We’ve reviewed several of the best porch lights, and at least one will work for you. Adding external lights to your front and back entrances is a fantastic way to warmly welcome guests.


If you plan to use a porch light as part of a garden lighting scheme, purchase one with a sensor. As people approach your home, the light will come on. However, it won’t distract from your overall lighting scheme when not needed.



string lights



#10 Less = more

One of our best ideas for garden lighting is less is often more! Filling your garden with lots of lights is one of the worse things you can do, especially if you have a small garden.


There’s no need to overcomplicate. So think simply, and use fewer lights. Don’t be afraid to experiment, both with the number of lights and the position of each.



#11 Bonus idea – Don’t forget the shed!

Sheds easily descend into chaos when not regularly sorted. One of the main reasons most don’t keep on top of their shed is a lack of light. You can quickly solve this issue with some LED strips.

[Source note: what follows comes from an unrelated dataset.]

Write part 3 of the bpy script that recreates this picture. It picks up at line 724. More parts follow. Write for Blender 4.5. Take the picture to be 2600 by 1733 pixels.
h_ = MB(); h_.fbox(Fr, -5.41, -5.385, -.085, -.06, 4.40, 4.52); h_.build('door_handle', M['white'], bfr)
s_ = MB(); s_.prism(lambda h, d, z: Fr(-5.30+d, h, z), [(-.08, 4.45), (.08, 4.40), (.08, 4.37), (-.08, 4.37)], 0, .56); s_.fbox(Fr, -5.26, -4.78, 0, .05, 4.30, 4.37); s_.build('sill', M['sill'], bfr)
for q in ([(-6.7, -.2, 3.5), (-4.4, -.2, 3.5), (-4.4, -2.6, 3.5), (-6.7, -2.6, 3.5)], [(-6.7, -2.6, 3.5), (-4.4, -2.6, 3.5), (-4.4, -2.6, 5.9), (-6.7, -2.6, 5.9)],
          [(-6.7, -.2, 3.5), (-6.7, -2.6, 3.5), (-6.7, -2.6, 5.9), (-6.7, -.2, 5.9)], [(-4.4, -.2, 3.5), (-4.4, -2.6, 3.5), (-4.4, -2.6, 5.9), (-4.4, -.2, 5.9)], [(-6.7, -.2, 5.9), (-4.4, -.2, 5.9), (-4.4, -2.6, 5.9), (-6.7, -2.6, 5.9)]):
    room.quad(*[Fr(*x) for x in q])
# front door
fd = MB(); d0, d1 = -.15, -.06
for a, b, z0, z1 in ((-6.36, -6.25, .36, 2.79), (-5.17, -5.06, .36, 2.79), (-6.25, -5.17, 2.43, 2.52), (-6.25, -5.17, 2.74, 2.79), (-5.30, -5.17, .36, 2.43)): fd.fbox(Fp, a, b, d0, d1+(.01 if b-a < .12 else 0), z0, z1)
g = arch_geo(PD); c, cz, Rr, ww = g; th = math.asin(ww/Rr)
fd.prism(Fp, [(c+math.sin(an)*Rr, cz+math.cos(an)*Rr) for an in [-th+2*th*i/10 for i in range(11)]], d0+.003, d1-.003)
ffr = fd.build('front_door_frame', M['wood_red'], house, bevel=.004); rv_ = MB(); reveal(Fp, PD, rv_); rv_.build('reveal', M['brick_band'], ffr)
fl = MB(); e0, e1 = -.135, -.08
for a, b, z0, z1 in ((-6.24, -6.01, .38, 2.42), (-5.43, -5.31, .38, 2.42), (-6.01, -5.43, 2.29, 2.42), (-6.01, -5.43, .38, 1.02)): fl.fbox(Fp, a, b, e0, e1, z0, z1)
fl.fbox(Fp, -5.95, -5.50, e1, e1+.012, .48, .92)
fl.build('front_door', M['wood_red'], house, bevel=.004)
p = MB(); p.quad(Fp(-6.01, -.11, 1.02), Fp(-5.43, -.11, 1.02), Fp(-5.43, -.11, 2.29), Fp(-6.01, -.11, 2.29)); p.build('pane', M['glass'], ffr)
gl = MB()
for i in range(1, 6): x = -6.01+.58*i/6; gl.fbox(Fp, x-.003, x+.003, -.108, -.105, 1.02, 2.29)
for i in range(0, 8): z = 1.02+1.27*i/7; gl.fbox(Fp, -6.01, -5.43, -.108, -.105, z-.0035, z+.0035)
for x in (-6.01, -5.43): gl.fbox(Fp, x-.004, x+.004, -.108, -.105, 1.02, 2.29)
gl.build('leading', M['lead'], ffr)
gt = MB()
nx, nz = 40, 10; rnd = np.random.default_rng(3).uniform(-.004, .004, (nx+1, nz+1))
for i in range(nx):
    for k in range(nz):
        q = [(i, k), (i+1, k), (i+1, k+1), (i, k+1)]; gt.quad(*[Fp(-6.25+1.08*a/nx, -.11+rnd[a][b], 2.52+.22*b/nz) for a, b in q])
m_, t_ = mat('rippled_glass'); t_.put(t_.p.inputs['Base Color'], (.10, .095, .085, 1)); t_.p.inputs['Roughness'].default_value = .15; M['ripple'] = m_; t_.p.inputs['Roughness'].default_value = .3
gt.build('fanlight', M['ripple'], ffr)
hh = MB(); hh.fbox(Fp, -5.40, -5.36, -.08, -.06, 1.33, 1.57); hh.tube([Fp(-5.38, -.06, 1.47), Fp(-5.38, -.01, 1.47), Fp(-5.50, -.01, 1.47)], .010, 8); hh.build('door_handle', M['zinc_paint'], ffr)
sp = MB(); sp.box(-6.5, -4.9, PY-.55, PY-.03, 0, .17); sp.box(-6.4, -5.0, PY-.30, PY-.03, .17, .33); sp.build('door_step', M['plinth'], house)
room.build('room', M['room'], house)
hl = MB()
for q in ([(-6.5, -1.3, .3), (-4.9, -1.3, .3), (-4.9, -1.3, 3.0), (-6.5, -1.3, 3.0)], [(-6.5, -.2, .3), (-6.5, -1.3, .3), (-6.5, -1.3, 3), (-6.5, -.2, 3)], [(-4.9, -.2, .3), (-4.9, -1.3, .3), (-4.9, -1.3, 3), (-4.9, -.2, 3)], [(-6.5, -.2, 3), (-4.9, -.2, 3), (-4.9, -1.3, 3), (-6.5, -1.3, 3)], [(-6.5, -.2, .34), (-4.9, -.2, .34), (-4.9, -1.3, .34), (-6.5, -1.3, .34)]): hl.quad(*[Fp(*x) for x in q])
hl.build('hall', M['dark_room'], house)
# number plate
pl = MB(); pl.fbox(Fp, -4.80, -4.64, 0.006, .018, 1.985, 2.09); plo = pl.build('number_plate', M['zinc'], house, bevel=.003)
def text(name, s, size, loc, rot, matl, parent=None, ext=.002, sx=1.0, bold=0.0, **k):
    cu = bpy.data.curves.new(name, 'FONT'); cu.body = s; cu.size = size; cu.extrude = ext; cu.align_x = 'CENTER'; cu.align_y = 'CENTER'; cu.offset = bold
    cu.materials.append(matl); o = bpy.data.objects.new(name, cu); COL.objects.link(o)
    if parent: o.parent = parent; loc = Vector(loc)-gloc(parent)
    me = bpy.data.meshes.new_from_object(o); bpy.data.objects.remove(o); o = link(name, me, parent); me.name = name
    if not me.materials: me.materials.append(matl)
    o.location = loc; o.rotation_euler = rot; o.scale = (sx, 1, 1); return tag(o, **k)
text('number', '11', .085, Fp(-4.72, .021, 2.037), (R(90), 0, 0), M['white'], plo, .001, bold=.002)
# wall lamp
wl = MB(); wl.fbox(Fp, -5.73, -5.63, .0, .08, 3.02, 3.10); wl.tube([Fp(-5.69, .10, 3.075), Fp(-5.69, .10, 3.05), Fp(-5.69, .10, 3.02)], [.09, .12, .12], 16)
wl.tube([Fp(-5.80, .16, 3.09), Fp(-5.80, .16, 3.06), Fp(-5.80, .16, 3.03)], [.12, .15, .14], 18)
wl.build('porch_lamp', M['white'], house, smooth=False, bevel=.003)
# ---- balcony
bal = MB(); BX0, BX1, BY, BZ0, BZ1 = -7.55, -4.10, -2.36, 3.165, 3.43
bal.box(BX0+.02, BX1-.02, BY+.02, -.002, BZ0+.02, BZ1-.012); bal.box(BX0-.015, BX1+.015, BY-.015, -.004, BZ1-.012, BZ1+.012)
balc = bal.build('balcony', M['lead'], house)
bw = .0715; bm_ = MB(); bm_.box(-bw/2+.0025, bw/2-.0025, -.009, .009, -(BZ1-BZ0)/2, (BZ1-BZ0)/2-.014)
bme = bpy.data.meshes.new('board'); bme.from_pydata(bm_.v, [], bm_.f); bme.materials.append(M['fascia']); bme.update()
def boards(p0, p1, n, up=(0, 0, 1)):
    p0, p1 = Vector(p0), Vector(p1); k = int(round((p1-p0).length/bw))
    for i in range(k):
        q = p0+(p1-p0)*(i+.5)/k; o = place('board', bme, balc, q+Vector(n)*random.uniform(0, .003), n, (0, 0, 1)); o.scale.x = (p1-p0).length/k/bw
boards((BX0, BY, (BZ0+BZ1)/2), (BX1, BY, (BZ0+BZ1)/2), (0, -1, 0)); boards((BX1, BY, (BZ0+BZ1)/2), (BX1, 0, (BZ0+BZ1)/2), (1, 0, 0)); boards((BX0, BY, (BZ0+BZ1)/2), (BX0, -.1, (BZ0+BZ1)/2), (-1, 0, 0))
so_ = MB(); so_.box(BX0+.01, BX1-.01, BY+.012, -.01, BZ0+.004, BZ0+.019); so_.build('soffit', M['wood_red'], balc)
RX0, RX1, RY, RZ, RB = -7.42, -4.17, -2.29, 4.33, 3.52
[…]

Having power in your shed makes the process easier. If you don’t, simply add some solar panels. Before purchasing LED strips and solar panels, check that it’s safe to use them how you intend to. It might be worth re-felting the roof first.



up lighters



Enjoy using these ideas for garden lighting

Lighting your outdoor space is pretty straightforward. Hopefully, you now have plenty of new ideas for garden lighting. You might even consider adding some Sonos Smart speakers to your outdoor space, especially if you enjoy listening to music.


When adding lighting to any space, experiment first. Don’t install and then realise none are in the right place. It’s costly to move already installed cables, particularly if you’ve hired a landscaper.


Experiment with how different lights interact with each other and with the existing features. The more garden lighting ideas you try, the better your results.


Keep the main garden lighting simple and use candles and solar-powered lights to add depth and interest. Moveable lights are superb in winter as you can easily move them closer to the house and create a more intimate feel.